In Christianity, we see a radical kind of openness breaking through in Jesus—just read the gospels and you’ll see that Jesus really made a huge positive impact—but then in his wake, Christianity sprung up and was beset with the same poison he tried to overcome. He was trying to personify God and make heaven appear nearer than it ever had, to remove the power gap and bureaucracy between humans and the divine. But there was a strong tide within Christianity to make Jesus into an object, to whack people with their crosses and scriptures and cross-emblazoned swords. Jesus on the cross is a vision of God objectified, killing the divinity with the idolatry of representation.

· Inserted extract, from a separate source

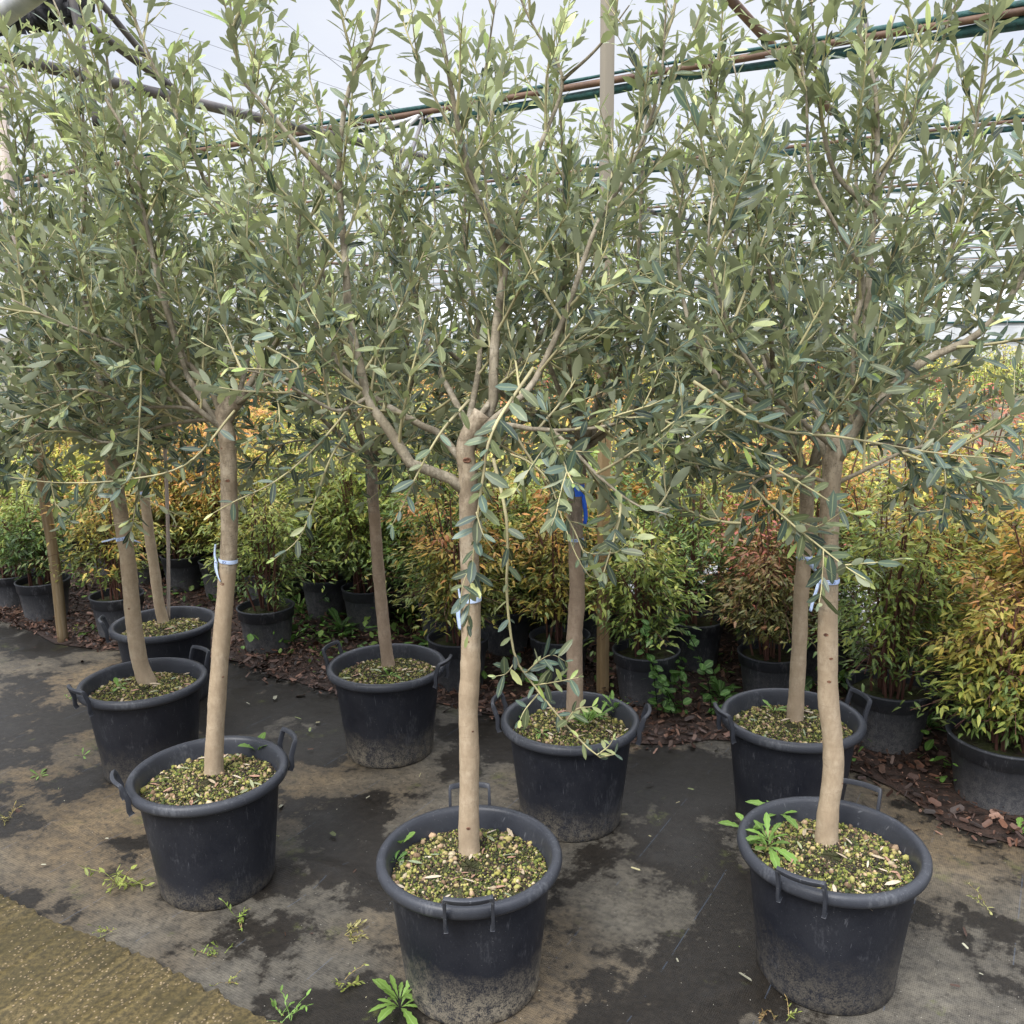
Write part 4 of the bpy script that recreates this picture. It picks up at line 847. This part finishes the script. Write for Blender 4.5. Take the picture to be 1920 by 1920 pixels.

That vision has been recast as a weapon, cutting apart the world at the same time it is constantly imploding upon itself.
Vices are paradigmatic, and to confront vices on a paradigmatic level requires some kind of agency beyond the span of the paradigm. To truly go beyond dualism, you cannot simply avoid it, because that is still a dualism. It is simply to push dualism into the shadows of the unconscious, where it can lord over the mind in secret, even if outwardly it has reversed its moral polarity, so to speal. You have to qualify dualism to really go beyond it.
The forest spirit in Princess Mononoke opposes and allows its own plundering, because it is life itself, within the death, within the poison behind the blind killing, within the harmonious life of the ecosystem. When it has been decapitated, it is awesome in vengeance. But it is swift to move on. It is so caught up in the stream of deep time that the billows of the moment do not take precedence in its attitude.
To follow God, we keep being pulled through layer after layer.